** Stored data **

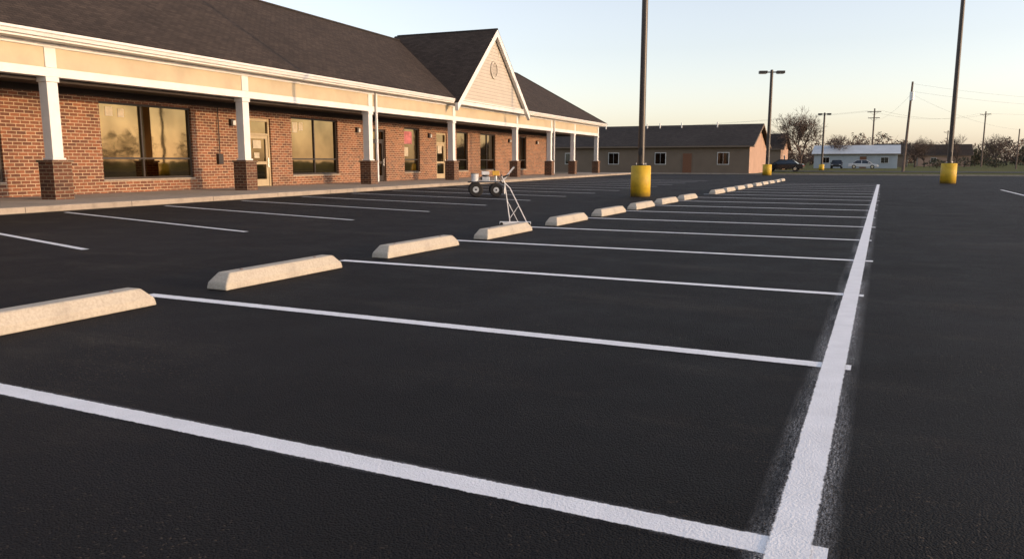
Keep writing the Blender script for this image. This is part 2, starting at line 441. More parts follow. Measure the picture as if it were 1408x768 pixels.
for idx, (a, c, z0, z1, k) in enumerate(opens):
    xf0, xf1 = -2.50, -2.38
    gm = M_glass
    if k[0] == 'w':
        F = 0.07
        fr.box(xf0, xf1, a, a+F, z0, z1, M_frame); fr.box(xf0, xf1, c-F, c, z0, z1, M_frame)
        fr.box(xf0, xf1, a+F, c-F, z0, z0+F, M_frame); fr.box(xf0, xf1, a+F, c-F, z1-F, z1, M_frame)
        hb = 1.28
        fr.box(xf0+0.01, xf1-0.01, a+F, c-F, hb, hb+0.06, M_frame)
        nv = {'w1': 1, 'w2': 2, 'w3': 2}[k]
        for i in range(1, nv):
            yy = a+(c-a)*(i/nv if k != 'w3' else 0.44)
            for (za, zb) in ((z0+F, hb), (hb+0.06, z1-F)): fr.box(xf0+0.01, xf1-0.01, yy-0.03, yy+0.03, za, zb, M_frame)
        gl.box(-2.46, -2.44, a+F, c-F, z0+F, z1-F, gm)
        fr.box(-2.378, -2.27, a-0.02, c+0.02, z0-0.05, z0-0.002, M_sill)
    else:
        dm = M_door if k == 'd' else M_frame
        F = 0.10
        dr.box(xf0, xf1, a, a+F, z0, z1, dm); dr.box(xf0, xf1, c-F, c, z0, z1, dm)
        dr.box(xf0, xf1, a+F, c-F, z1-0.12, z1, dm)
        dr.box(xf0, xf1, a+F, c-F, 2.30, 2.38, dm)
        a2, c2 = a+F+0.01, c-F-0.01
        dr.box(xf0+0.02, xf1-0.02, a2, a2+0.13, z0+0.01, 2.29, dm); dr.box(xf0+0.02, xf1-0.02, c2-0.13, c2, z0+0.01, 2.29, dm)
        dr.box(xf0+0.02, xf1-0.02, a2+0.13, c2-0.13, z0+0.01, z0+0.30, dm); dr.box(xf0+0.02, xf1-0.02, a2+0.13, c2-0.13, 2.16, 2.29, dm)
        dr.box(xf0+0.02, xf1-0.02, a2+0.13, c2-0.13, 1.08, 1.2, dm)
        gl.box(-2.455, -2.445, a2+0.13, c2-0.13, z0+0.30, 2.16, gm)
        gl.box(-2.455, -2.445, a+F, c-F, 2.38, z1-0.12, gm)
        hw.cyl((-2.33, c2-0.07, 0.95), (-2.33, c2-0.07, 1.35), 0.015, 0.015, 8, M_chrome)
        for zz in (0.97, 1.33): hw.cyl((-2.41, c2-0.07, zz), (-2.33, c2-0.07, zz), 0.01, 0.01, 6, M_chrome)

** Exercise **
Print the complete listing exactly as it stands, without its pictures.

** Exercise output **
Keep writing the Blender script for this image. This is part 2, starting at line 441. More parts follow. Measure the picture as if it were 1408x768 pixels.
for idx, (a, c, z0, z1, k) in enumerate(opens):
    xf0, xf1 = -2.50, -2.38
    gm = M_glass
    if k[0] == 'w':
        F = 0.07
        fr.box(xf0, xf1, a, a+F, z0, z1, M_frame); fr.box(xf0, xf1, c-F, c, z0, z1, M_frame)
        fr.box(xf0, xf1, a+F, c-F, z0, z0+F, M_frame); fr.box(xf0, xf1, a+F, c-F, z1-F, z1, M_frame)
        hb = 1.28
        fr.box(xf0+0.01, xf1-0.01, a+F, c-F, hb, hb+0.06, M_frame)
        nv = {'w1': 1, 'w2': 2, 'w3': 2}[k]
        for i in range(1, nv):
            yy = a+(c-a)*(i/nv if k != 'w3' else 0.44)
            for (za, zb) in ((z0+F, hb), (hb+0.06, z1-F)): fr.box(xf0+0.01, xf1-0.01, yy-0.03, yy+0.03, za, zb, M_frame)
        gl.box(-2.46, -2.44, a+F, c-F, z0+F, z1-F, gm)
        fr.box(-2.378, -2.27, a-0.02, c+0.02, z0-0.05, z0-0.002, M_sill)
    else:
        dm = M_door if k == 'd' else M_frame
        F = 0.10
        dr.box(xf0, xf1, a, a+F, z0, z1, dm); dr.box(xf0, xf1, c-F, c, z0, z1, dm)
        dr.box(xf0, xf1, a+F, c-F, z1-0.12, z1, dm)
        dr.box(xf0, xf1, a+F, c-F, 2.30, 2.38, dm)
        a2, c2 = a+F+0.01, c-F-0.01
        dr.box(xf0+0.02, xf1-0.02, a2, a2+0.13, z0+0.01, 2.29, dm); dr.box(xf0+0.02, xf1-0.02, c2-0.13, c2, z0+0.01, 2.29, dm)
        dr.box(xf0+0.02, xf1-0.02, a2+0.13, c2-0.13, z0+0.01, z0+0.30, dm); dr.box(xf0+0.02, xf1-0.02, a2+0.13, c2-0.13, 2.16, 2.29, dm)
        dr.box(xf0+0.02, xf1-0.02, a2+0.13, c2-0.13, 1.08, 1.2, dm)
        gl.box(-2.455, -2.445, a2+0.13, c2-0.13, z0+0.30, 2.16, gm)
        gl.box(-2.455, -2.445, a+F, c-F, 2.38, z1-0.12, gm)
        hw.cyl((-2.33, c2-0.07, 0.95), (-2.33, c2-0.07, 1.35), 0.015, 0.015, 8, M_chrome)
        for zz in (0.97, 1.33): hw.cyl((-2.41, c2-0.07, zz), (-2.33, c2-0.07, zz), 0.01, 0.01, 6, M_chrome)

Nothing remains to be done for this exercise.